Two storied Texas dance halls made news in recent weeks that received scant notice outside the small farming communities that house them. To apply the old good news/bad news saw to the two items would be flip; heart-warming and heart-breaking would be truer to the point.

First with the tragic. In the early morning hours of Sunday, October 24, Club 21 in the tiny Central Texas town of Uhland (population 445) burned to the ground after a freak accident. Drivers of two vehicles had apparently been racing down nearby Texas Highway 21 when both lost control and headed toward the hall. One wound up in a field out back, but the other crashed into a wall near the kitchen, striking electrical and gas lines and starting the blaze. The great arched wooden trusses and long-planked two-stepping floor that had survived such disparate and destructive threats as Texas weather, Prohibition, and rock and roll music since its construction in 1921, went up like a box of matches. So to went the front bar area, which dated to 1893. In short time, nothing was left standing but a historical marker.

On the happier side, one week later the National Trust for Historic Preservation bestowed its Preservation Honor Award on the restoration of Sengelmann Hall in Schulenburg. Built in 1894 by brothers Gustav and Charles Sengelmann, the ornate brick hall had been shut since the forties until Houston artist Dana Roy Harper undertook restoration efforts in 2007. As described in TEXAS MONTHLY’s December 2009 article “Step Right Up,” he labored to save all the original elements that were still in place—the dance floor, pressed-tin ceilings, and carved granite pillars—and replicate those that had gone missing, like the old downstairs bar and mammoth front doors. In a press release, National Trust president Stephanie Meeks said Harper had made the old building “as magnificent today as she was on the day the Sengelmann brothers opened her … an example of how preservation can restore vitality, hope and pride to a community.” But to get an idea of how significant the National Trust considers Harper’s work to have been, consider that among the other winners of this year’s award was the recently renovated lobby of the Empire State Building.
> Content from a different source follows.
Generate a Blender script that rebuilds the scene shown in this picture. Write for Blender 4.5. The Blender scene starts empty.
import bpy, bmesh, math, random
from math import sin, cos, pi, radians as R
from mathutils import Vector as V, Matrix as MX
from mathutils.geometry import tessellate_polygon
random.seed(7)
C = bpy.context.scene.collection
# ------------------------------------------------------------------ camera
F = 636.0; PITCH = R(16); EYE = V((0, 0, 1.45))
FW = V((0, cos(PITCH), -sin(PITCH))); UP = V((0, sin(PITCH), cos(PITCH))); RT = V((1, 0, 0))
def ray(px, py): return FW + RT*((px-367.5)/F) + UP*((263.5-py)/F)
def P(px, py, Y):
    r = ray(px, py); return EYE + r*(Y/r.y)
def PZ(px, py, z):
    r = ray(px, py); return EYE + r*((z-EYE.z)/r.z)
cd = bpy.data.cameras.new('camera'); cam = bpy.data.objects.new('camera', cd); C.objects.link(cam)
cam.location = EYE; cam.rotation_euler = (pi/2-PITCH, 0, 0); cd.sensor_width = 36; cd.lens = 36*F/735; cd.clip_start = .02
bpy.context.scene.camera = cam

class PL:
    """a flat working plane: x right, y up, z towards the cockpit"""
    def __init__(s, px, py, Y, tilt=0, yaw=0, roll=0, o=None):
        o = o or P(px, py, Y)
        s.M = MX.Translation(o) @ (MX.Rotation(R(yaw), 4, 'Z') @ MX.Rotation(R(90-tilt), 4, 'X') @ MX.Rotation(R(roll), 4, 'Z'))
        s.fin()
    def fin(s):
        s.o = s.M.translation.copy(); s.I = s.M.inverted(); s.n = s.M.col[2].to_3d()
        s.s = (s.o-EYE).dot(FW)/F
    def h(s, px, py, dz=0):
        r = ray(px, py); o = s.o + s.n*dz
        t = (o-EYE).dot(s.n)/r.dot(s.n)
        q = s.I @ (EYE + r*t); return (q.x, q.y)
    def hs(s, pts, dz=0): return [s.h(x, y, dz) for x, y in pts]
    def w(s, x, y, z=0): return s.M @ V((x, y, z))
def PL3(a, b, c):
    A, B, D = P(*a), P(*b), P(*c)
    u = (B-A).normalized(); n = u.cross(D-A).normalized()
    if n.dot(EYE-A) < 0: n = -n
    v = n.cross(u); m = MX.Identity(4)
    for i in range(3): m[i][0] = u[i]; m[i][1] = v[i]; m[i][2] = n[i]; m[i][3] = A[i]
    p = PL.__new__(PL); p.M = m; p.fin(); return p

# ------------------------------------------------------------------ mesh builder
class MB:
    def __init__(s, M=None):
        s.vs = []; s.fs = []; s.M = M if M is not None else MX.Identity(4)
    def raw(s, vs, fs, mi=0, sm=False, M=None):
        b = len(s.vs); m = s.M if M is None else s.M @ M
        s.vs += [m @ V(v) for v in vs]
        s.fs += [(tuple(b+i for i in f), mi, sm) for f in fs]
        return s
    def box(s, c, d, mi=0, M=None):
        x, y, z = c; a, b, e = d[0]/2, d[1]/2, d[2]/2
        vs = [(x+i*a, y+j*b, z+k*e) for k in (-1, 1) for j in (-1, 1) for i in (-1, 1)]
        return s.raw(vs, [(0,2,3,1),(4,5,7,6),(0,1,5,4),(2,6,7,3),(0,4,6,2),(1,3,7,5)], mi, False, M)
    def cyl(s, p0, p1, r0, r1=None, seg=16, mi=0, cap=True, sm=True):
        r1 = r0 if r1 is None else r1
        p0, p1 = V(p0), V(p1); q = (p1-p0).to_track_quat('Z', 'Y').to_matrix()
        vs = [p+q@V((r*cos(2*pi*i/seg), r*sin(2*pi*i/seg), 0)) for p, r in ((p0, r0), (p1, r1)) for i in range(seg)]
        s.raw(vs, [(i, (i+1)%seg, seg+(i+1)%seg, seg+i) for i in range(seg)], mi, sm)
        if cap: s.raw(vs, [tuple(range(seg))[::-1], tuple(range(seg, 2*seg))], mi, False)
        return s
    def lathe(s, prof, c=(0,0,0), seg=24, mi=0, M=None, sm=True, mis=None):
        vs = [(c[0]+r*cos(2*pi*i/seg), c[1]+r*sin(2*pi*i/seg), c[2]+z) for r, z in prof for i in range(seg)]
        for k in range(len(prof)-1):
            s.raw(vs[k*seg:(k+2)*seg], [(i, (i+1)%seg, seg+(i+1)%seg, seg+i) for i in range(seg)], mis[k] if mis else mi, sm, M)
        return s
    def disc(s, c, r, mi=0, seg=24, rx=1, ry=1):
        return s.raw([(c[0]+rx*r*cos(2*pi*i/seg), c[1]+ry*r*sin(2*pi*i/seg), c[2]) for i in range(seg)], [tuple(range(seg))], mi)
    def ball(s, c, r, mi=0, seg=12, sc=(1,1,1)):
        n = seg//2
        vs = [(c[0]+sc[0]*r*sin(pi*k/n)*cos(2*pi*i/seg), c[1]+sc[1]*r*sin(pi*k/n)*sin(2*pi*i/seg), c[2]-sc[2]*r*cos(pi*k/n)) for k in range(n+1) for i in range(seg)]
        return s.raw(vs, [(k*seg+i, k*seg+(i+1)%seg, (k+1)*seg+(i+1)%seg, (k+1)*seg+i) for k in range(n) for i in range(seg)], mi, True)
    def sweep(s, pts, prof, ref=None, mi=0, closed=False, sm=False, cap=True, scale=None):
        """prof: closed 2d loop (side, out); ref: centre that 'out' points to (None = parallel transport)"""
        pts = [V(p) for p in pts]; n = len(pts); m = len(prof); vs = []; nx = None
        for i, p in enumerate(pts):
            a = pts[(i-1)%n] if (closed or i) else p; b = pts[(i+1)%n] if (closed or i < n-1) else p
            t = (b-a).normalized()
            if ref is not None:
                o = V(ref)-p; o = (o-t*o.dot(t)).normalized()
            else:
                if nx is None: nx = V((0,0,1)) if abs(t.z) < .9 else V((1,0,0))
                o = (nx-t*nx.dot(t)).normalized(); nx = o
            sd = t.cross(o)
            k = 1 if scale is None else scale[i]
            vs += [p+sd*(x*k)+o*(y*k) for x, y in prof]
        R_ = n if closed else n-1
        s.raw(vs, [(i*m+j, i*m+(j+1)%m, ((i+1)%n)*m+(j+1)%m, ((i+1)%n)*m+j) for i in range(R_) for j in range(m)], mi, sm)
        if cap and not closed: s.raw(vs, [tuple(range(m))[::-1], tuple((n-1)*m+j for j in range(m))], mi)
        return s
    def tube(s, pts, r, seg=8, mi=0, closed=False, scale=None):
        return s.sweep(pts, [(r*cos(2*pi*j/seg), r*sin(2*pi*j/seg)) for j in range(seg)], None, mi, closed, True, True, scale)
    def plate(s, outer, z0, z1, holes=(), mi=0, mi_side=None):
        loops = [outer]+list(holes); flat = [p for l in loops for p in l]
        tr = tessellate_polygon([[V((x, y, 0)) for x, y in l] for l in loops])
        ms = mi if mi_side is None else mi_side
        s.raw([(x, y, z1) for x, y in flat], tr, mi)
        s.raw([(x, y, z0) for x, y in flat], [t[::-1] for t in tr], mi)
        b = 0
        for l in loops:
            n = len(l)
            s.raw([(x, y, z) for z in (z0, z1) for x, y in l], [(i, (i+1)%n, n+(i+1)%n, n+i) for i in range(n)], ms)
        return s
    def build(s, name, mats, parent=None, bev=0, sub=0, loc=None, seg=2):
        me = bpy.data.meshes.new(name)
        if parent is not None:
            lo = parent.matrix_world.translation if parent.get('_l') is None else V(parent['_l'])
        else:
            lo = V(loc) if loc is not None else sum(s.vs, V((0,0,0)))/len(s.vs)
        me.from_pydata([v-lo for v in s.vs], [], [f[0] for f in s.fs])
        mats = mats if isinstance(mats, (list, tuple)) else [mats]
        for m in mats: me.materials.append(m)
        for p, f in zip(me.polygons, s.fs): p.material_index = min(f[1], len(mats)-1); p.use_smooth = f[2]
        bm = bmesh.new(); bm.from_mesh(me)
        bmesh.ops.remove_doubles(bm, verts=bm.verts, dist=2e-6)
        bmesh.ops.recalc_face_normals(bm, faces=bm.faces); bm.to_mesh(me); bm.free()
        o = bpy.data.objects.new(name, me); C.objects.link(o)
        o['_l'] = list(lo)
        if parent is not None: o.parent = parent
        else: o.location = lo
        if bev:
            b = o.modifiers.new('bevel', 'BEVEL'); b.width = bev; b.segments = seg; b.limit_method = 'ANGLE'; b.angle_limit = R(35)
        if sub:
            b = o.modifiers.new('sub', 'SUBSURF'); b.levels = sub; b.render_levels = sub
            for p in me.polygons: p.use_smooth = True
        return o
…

Both bits of news point to the growing urgency of the efforts of Texas Dance Hall Preservation, a Houston nonprofit that has made saving these old community centers its mission. TDHP president Patrick Sparks, a structural engineer, was actually honored along with Harper for his input on the Sengelmann redo. And he was one of the first non-Uhlanders to visit the ashes of Club 21. With the other engineers and architects associated with TDHP, he volunteers his time and expertise to the dance hall cause, getting grants to conduct engineering studies of the buildings, along with advising the owners on potential tax breaks for historical structures, better ways to advertise their dances, and in light of recent events, the ins and outs of getting good fire insurance. (Club 21 didn’t have any.)

But the three-year-old organization is young and underfunded. Its website, texasdancehall.org, offers memberships and accepts donations, but the most effective function to date is providing a calendar for two-steppers to find out which halls around the state are scheduling dances and when. “The best way to save these places is to go dance in them,” explains Sparks.

Follow his lead. Visit the website and make a donation. Or at least plan an outing for your family. Scoot across one of the state’s historic, century-old dance floors. And between songs, step outside and pour a little Lone Star onto the ground in memory of Club 21.